Les vérités sont par la main du ciel semées çà et là dans une forêt obscure et sans route. Un chemin borde cette forêt ; il est fréquenté par une infinité de voyageurs. Parmi eux il est des curieux à qui l’épaisseur et l’obscurité même du bois inspire le desir d’y pénétrer. Ils entrent ; mais embarrassés dans les ronces, déchirés par les épines et rebutés dès les premiers pas, ils abandonnent l’entreprise et regagnent le chemin. D’autres, mais en petit nombre, animés non par une curiosité vague, mais par un desir vif et constant de gloire, s’enfoncent dans la forêt, en traversent les fondrieres, et ne cessent de la parcourir jusqu’à ce que le hasard leur ait enfin découvert quelque vérité plus ou moins importante. Cette découverte faite, ils reviennent sur leurs pas, percent une route de cette vérité jusqu’au grand chemin ; et tout voyageur alors la regarde en passant, parceque tous ont des yeux pour l’appercevoir, et qu’il ne leur manquoit pour la découvrir que le desir vif de la chercher et la patience nécessaire pour la trouver.

Un homme jaloux d’un grand nom doit s’armer de la patience du chasseur.
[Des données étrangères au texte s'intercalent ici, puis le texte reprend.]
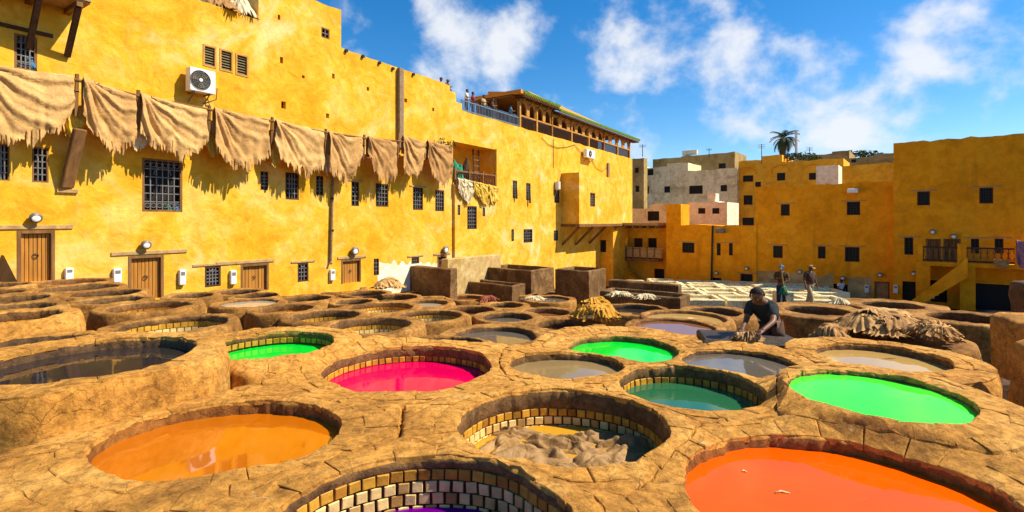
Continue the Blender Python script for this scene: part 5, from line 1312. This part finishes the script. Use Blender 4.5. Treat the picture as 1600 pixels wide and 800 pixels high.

Il en est du philosophe comme du sauvage : le moindre mouvement du dernier écarte de lui le gibier, et la moindre distraction du premier éloigne de lui la vérité. Rien n’est plus pénible que de tenir long-temps son corps et son esprit dans le même état d’immobilité ou d’attention ; c’est le produit d’une grande passion. Dans le sauvage c’est le besoin de manger, dans le philosophe c’est celui de la gloire, qui opere cet effet.
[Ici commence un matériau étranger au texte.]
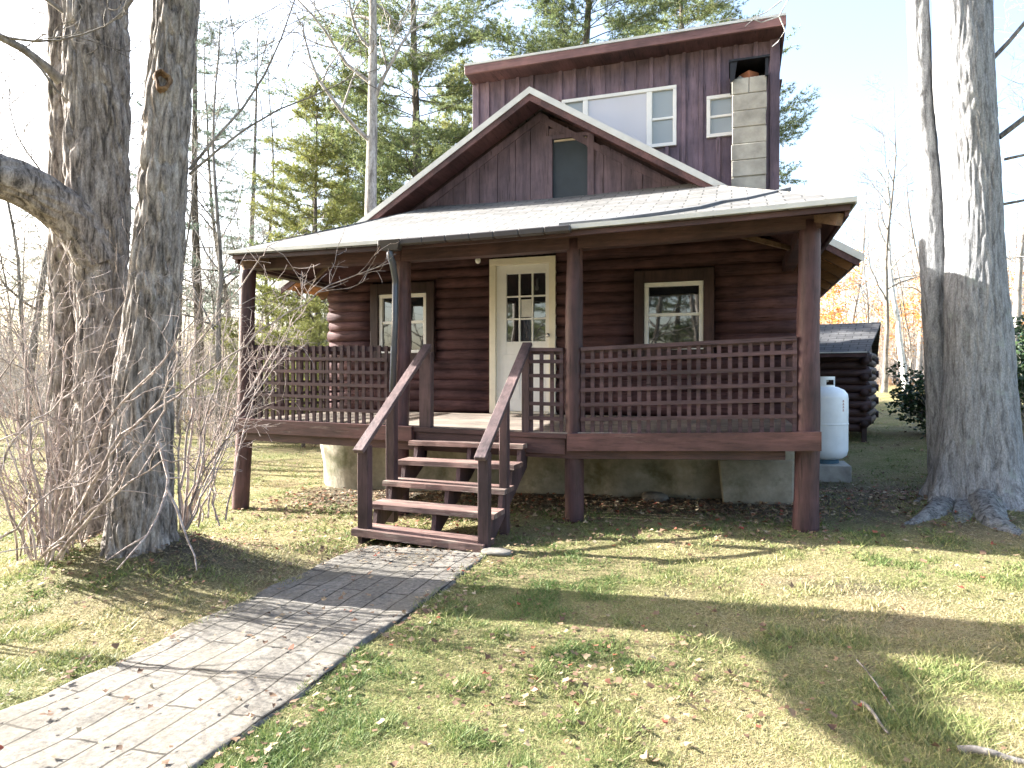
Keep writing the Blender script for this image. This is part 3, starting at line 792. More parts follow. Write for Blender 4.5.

Mais qu’est-ce que ce besoin de la gloire ? Le besoin même du plaisir. Aussi, dans tout pays où la gloire cesse d’en être représentative, le citoyen est indifférent à la gloire ; le pays est stérile en génies et en découvertes. Il n’en est cependant point qui de temps en temps ne produise des hommes illustres, parcequ’il n’en est aucun où il ne naisse de loin en loin quelque citoyen qui, frappé, comme je l’ai dit, des éloges prodigués dans l’histoire aux talents, ne desire d’en mériter de pareils, et ne se mette en quête de quelque vérité nouvelle. S’obstine-t-il à sa recherche ? parvient-il à sa découverte ? enorgueilli de sa conquête, la porte-t-il en triomphe dans sa patrie ? quelle est sa surprise lorsque l’indifférence avec laquelle on la reçoit lui apprend enfin le peu de cas qu’on en fait !

Alors convaincu qu’en échange des peines et des fatigues qu’exige la recherche de la vérité il n’aura chez lui que peu de célébrité et beaucoup de persécution, il perd courage, il se rebute, ne tente plus de nouvelles découvertes, se livre à la paresse, et s’arrête au milieu de sa carriere.

Notre attention est fugitive ; il faut des passions fortes pour la fixer. Je veux qu’en s’amusant l’on calcule une page de chiffres ; on n’en calcule point un volume qu’on n’y soit forcé par l’intérêt puissant de sa gloire ou de sa fortune. Ce sont les passions qui mettent en action l’égale aptitude que les hommes ont à l’esprit. Sans elles cette aptitude n’est en eux qu’une puissance morte.

Mais, dira-t-on, si la force de notre constitution déterminoit celle de nos desirs ; si l’homme devoit son génie à ses passions, et ses passions à son tempérament ; dans cette supposition le génie seroit encore en nous l’effet de l’organisation, et par conséquent un don de la nature.

C’est à la discussion de ce point que se réduit maintenant cette question.

(2) Permis aux insensés de déclamer sans cesse contre les passions. Sans elles il n’est ni grand artiste, ni grand général, ni grand ministre, ni grand poëte, ni grand philosophe. On n’est point philosophe lorsqu’indifférent au mensonge ou à la vérité on se livre à cette apathie et à ce repos prétendu philosophique qui retient l’ame dans l’engourdissement, et retarde sa marche vers la vérité. Que cet état soit doux, qu’on s’y trouve à l’abri de l’envie et de la fureur des bigots, et qu’en conséquence le paresseux se dise prudent, soit ; mais qu’il ne se dise pas philosophe. Quelle est la société la plus dangereuse pour la jeunesse ? Celle de ces hommes prudents, discrets, et d’autant plus sûrs d’étouffer dans l’adolescent tout genre d’émulation, qu’ils lui montrent dans l’ignorance un abri contre la persécution, par conséquent le bonheur dans l’inaction.

Parmi les apôtres de l’oisiveté il est quelquefois des gens de beaucoup d’esprit. Ce sont ceux qui ne doivent leur paresse qu’aux dégoûts et aux chagrins éprouvés dans la recherche de la vérité. La plupart des autres sont des hommes médiocres ; ce qu’ils desirent, c’est que tous le soient. C’est l’envie qui leur fait prêcher la paresse.

(3) Le projet de la plupart des despotes est de régner sur des esclaves, de changer chaque homme en automate. Ces despotes, séduits par l’intérêt du moment, oublient que l’imbécillité des sujets annonce la chûte des rois, qu’elle est destructive de leur empire, et qu’enfin il est, à la longue, plus facile de régie un peuple éclairé qu’un peuple stupide.